Academics and Research / Magazine Feature

Students to get firsthand look at democracy’s beginnings in Greece

When Rich Rockwell lands in Athens, Greece, in June, he says he can’t wait to walk around the area where Socrates taught.

“To be there and soak it in after all I’ve studied about ancient Greece will be incredible,” says Rockwell, a graduate student in international studies who has taken many ancient political theory classes at DU. “I’ve kind of fallen in love with ancient political theory.”

The trip is actually a class Rockwell and about 10 other DU students are taking called Socrates in Athens, which is part of DU’s Interterm program that offers classes for students between quarters.

The course will examine the trial and death of Socrates, and some classes will be held near the cave where Socrates was imprisoned.

Alan Gilbert, the course instructor and a professor in the Graduate School of International Studies, says he chose to teach the class because he says Greek political philosophy is the “founding political theory, the freshest and richest.”

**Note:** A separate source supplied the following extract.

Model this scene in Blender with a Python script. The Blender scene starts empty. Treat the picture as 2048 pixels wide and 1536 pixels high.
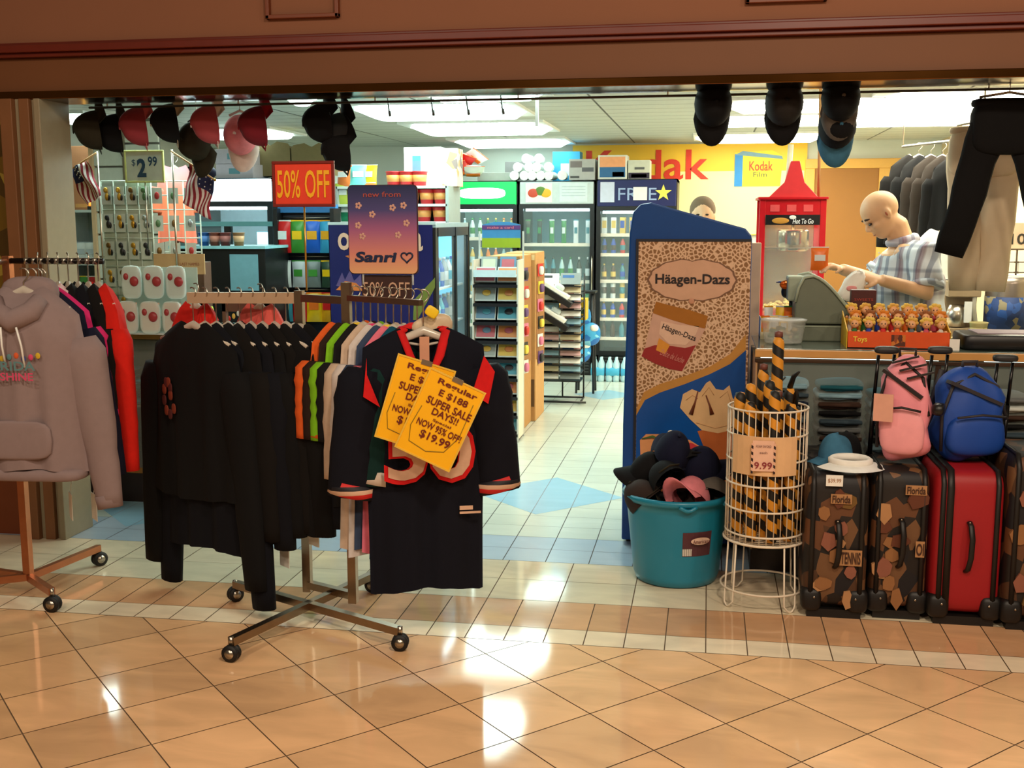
import bpy, math, random
from mathutils import Vector as V, Matrix, Euler
PI = math.pi
RND = random.Random(11)
SC = bpy.context.scene
COL = SC.collection

# ------------------------------------------------------------ camera
F_PX, CAM_H = 2235.0, 1.6
YAW, PITCH, ROLL = math.radians(9.9), math.radians(8.35), math.radians(-0.1)
_f = V((-math.sin(YAW)*math.cos(PITCH), math.cos(YAW)*math.cos(PITCH), -math.sin(PITCH)))
_r = _f.cross(V((0, 0, 1))).normalized()
_u = _r.cross(_f)
_r2 = _r*math.cos(ROLL) + _u*math.sin(ROLL)
_u2 = -_r*math.sin(ROLL) + _u*math.cos(ROLL)
cam_data = bpy.data.cameras.new('camera')
cam_data.sensor_fit = 'HORIZONTAL'
cam_data.sensor_width = 36.0
cam_data.lens = 36.0*F_PX/2048.0
cam_data.clip_end = 60
cam = bpy.data.objects.new('camera', cam_data)
COL.objects.link(cam)
cam.matrix_world = Matrix(((_r2.x, _u2.x, -_f.x, 0), (_r2.y, _u2.y, -_f.y, 0), (_r2.z, _u2.z, -_f.z, CAM_H), (0, 0, 0, 1)))
SC.camera = cam
SC.view_settings.view_transform = 'Standard'
SC.view_settings.look = 'None'
SC.view_settings.exposure = 0.0
SC.view_settings.gamma = 1.0
SC.view_settings.use_curve_mapping = False
SC.cycles.use_denoising = True
SC.cycles.max_bounces = 6
SC.cycles.sample_clamp_indirect = 4.0

# ------------------------------------------------------------ world and mall lighting
w = bpy.data.worlds.new('World'); SC.world = w; w.use_nodes = True
w.node_tree.nodes['Background'].inputs[0].default_value = (1.0, .74, .5, 1)
w.node_tree.nodes['Background'].inputs[1].default_value = 0.10
def area(name, loc, size, power, color, tgt=None, size_y=None, spread=None):
    l = bpy.data.lights.new(name, 'AREA'); l.energy = power; l.color = color; l.size = size
    if size_y: l.shape = 'RECTANGLE'; l.size_y = size_y
    if spread: l.spread = spread
    o = bpy.data.objects.new(name, l); COL.objects.link(o); o.location = loc
    if tgt is not None:
        o.rotation_euler = (V(tgt)-V(loc)).to_track_quat('-Z', 'Y').to_euler()
    return o
WARM = (1.0, .80, .60)
for _x, _y, _p in ((-2.6, 0.9, 42), (0.6, 1.2, 78), (3.2, 1.0, 60), (1.6, -1.0, 66), (-1.4, -1.4, 48)):
    area('mall_downlight', (_x, _y, 3.9), .35, _p, WARM, (_x*.9, _y+1.6, 0))

# ------------------------------------------------------------ pixel helpers: where a sight line meets a depth or a height
def ray(px, py): return _f + _r2*((px-1024)/F_PX) - _u2*((py-768)/F_PX)
def at(px, py, Y):
    d = ray(px, py); return V((0, 0, CAM_H)) + d*(Y/d.y)
def fl(px, py, z=0.0):
    d = ray(px, py); return V((0, 0, CAM_H)) + d*((z-CAM_H)/d.z)
def X(px, py, Y): return at(px, py, Y).x
def Z(px, py, Y): return at(px, py, Y).z
def span(x0, y0, x1, y1, Y):
    yc, xc = (y0+y1)/2, (x0+x1)/2
    return at(x0, yc, Y).x, at(x1, yc, Y).x, at(xc, y1, Y).z, at(xc, y0, Y).z   # xmin, xmax, zmin, zmax

# ------------------------------------------------------------ materials
def lin(c):
    return tuple((v/255/12.92 if v/255 <= .04045 else ((v/255+.055)/1.055)**2.4) for v in c)
MATS = {}
def mat(name, col, rough=.6, metal=0., emit=0., var=.10, scale=25., bump=0., clear=0., spec=.5):
    if name in MATS: return MATS[name]
    m = bpy.data.materials.new(name); m.use_nodes = True; MATS[name] = m
    nt = m.node_tree; b = nt.nodes['Principled BSDF']
    c = lin(col)
    tc = nt.nodes.new('ShaderNodeTexCoord')
    nz = nt.nodes.new('ShaderNodeTexNoise'); nz.inputs['Scale'].default_value = scale; nz.inputs['Detail'].default_value = 3
    nt.links.new(tc.outputs['Object'], nz.inputs['Vector'])
    mx = nt.nodes.new('ShaderNodeMix'); mx.data_type = 'RGBA'
    mx.inputs[6].default_value = tuple(max(0, v*(1-var)) for v in c)+(1,)
    mx.inputs[7].default_value = tuple(min(1, v*(1+var)) for v in c)+(1,)
    nt.links.new(nz.outputs['Fac'], mx.inputs[0]); nt.links.new(mx.outputs[2], b.inputs['Base Color'])
    b.inputs['Roughness'].default_value = rough; b.inputs['Metallic'].default_value = metal
    b.inputs['Specular IOR Level'].default_value = spec
    if clear: b.inputs['Coat Weight'].default_value = clear
    if emit:
        b.inputs['Emission Color'].default_value = c+(1,); b.inputs['Emission Strength'].default_value = emit
    if bump:
        bp = nt.nodes.new('ShaderNodeBump'); bp.inputs['Strength'].default_value = bump
        nt.links.new(nz.outputs['Fac'], bp.inputs['Height']); nt.links.new(bp.outputs['Normal'], b.inputs['Normal'])
    return m
def glassy(name, col=(235, 245, 245), amt=.12, rough=.05):
    """thin clear sheet: mostly transparent with a reflective film"""
    if name in MATS: return MATS[name]
    m = bpy.data.materials.new(name); m.use_nodes = True; MATS[name] = m
    nt = m.node_tree; nt.nodes.clear()
    o = nt.nodes.new('ShaderNodeOutputMaterial'); t = nt.nodes.new('ShaderNodeBsdfTransparent'); g = nt.nodes.new('ShaderNodeBsdfPrincipled')
    mx = nt.nodes.new('ShaderNodeMixShader'); mx.inputs[0].default_value = amt
    nz = nt.nodes.new('ShaderNodeTexNoise'); nz.inputs['Scale'].default_value = 6
    mr = nt.nodes.new('ShaderNodeMapRange'); mr.inputs[3].default_value = rough; mr.inputs[4].default_value = rough+.1
    nt.links.new(nz.outputs['Fac'], mr.inputs[0]); nt.links.new(mr.outputs[0], g.inputs['Roughness'])
    g.inputs['Base Color'].default_value = lin(col)+(1,)
    nt.links.new(t.outputs[0], mx.inputs[1]); nt.links.new(g.outputs[0], mx.inputs[2]); nt.links.new(mx.outputs[0], o.inputs[0])
    return m
def tile_mat(name, rough, veins, coat=0.):
    m = bpy.data.materials.new(name); m.use_nodes = True; MATS[name] = m
    nt = m.node_tree; b = nt.nodes['Principled BSDF']
    at_ = nt.nodes.new('ShaderNodeAttribute'); at_.attribute_name = 'tint'
    tc = nt.nodes.new('ShaderNodeTexCoord')
    mp = nt.nodes.new('ShaderNodeMapping'); mp.inputs['Rotation'].default_value = (0, 0, .8); mp.inputs['Scale'].default_value = (1.0, 2.6, 1)
    nz = nt.nodes.new('ShaderNodeTexNoise'); nz.inputs['Scale'].default_value = 2.2; nz.inputs['Detail'].default_value = 6; nz.inputs['Distortion'].default_value = 1.2
    nt.links.new(tc.outputs['Object'], mp.inputs[0]); nt.links.new(mp.outputs[0], nz.inputs['Vector'])
    rp = nt.nodes.new('ShaderNodeMapRange'); rp.inputs[1].default_value = .3; rp.inputs[2].default_value = .7
    rp.inputs[3].default_value = 1-veins; rp.inputs[4].default_value = 1+veins*.6
    nt.links.new(nz.outputs['Fac'], rp.inputs[0])
    mu = nt.nodes.new('ShaderNodeVectorMath'); mu.operation = 'SCALE'
    nt.links.new(at_.outputs['Color'], mu.inputs[0]); nt.links.new(rp.outputs[0], mu.inputs['Scale'])
    nt.links.new(mu.outputs[0], b.inputs['Base Color'])
    n2 = nt.nodes.new('ShaderNodeTexNoise'); n2.inputs['Scale'].default_value = 1.5; n2.inputs['Detail'].default_value = 4
    nt.links.new(tc.outputs['Object'], n2.inputs['Vector'])
    r2 = nt.nodes.new('ShaderNodeMapRange'); r2.inputs[3].default_value = rough*.6; r2.inputs[4].default_value = rough*1.4
    nt.links.new(n2.outputs['Fac'], r2.inputs[0]); nt.links.new(r2.outputs[0], b.inputs['Roughness'])
    return m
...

“Athens’ celebration of what [Georg Wilhelm Friedrich] Hegel called ‘beautiful individuality and democracy’ is very attractive,” Gilbert says.

He adds that the trial and death of Socrates is “the most remarkable example” of personal integrity. “It served as a model, despite differences, for the story of the crucifixion of Christ, particularly in Greek Orthodox Christianity.”

Gilbert also wants students to know that many people misinterpret Socrates as being identical with Plato.

“Plato believed that a tyrant becomes a philosopher-king and rules wisely but tyrannically,” Gilbert says. “But Socrates provided an alternative to those views, and this course will underline the differences today between loyalty to justice and neo-conservatism.”

Those who hold Plato’s view have “embraced authoritarian politics” in the U.S. and believe in “endless aggression, preemptive wars and unprovoked attacks on the peoples of other states,” Gilbert says.

The Athenian leader Pericles says in a speech that Athenians didn’t cast “withering looks” on each other about private matters — Gilbert adds, so long as each upheld a public good. “Modern Americans could learn from this.”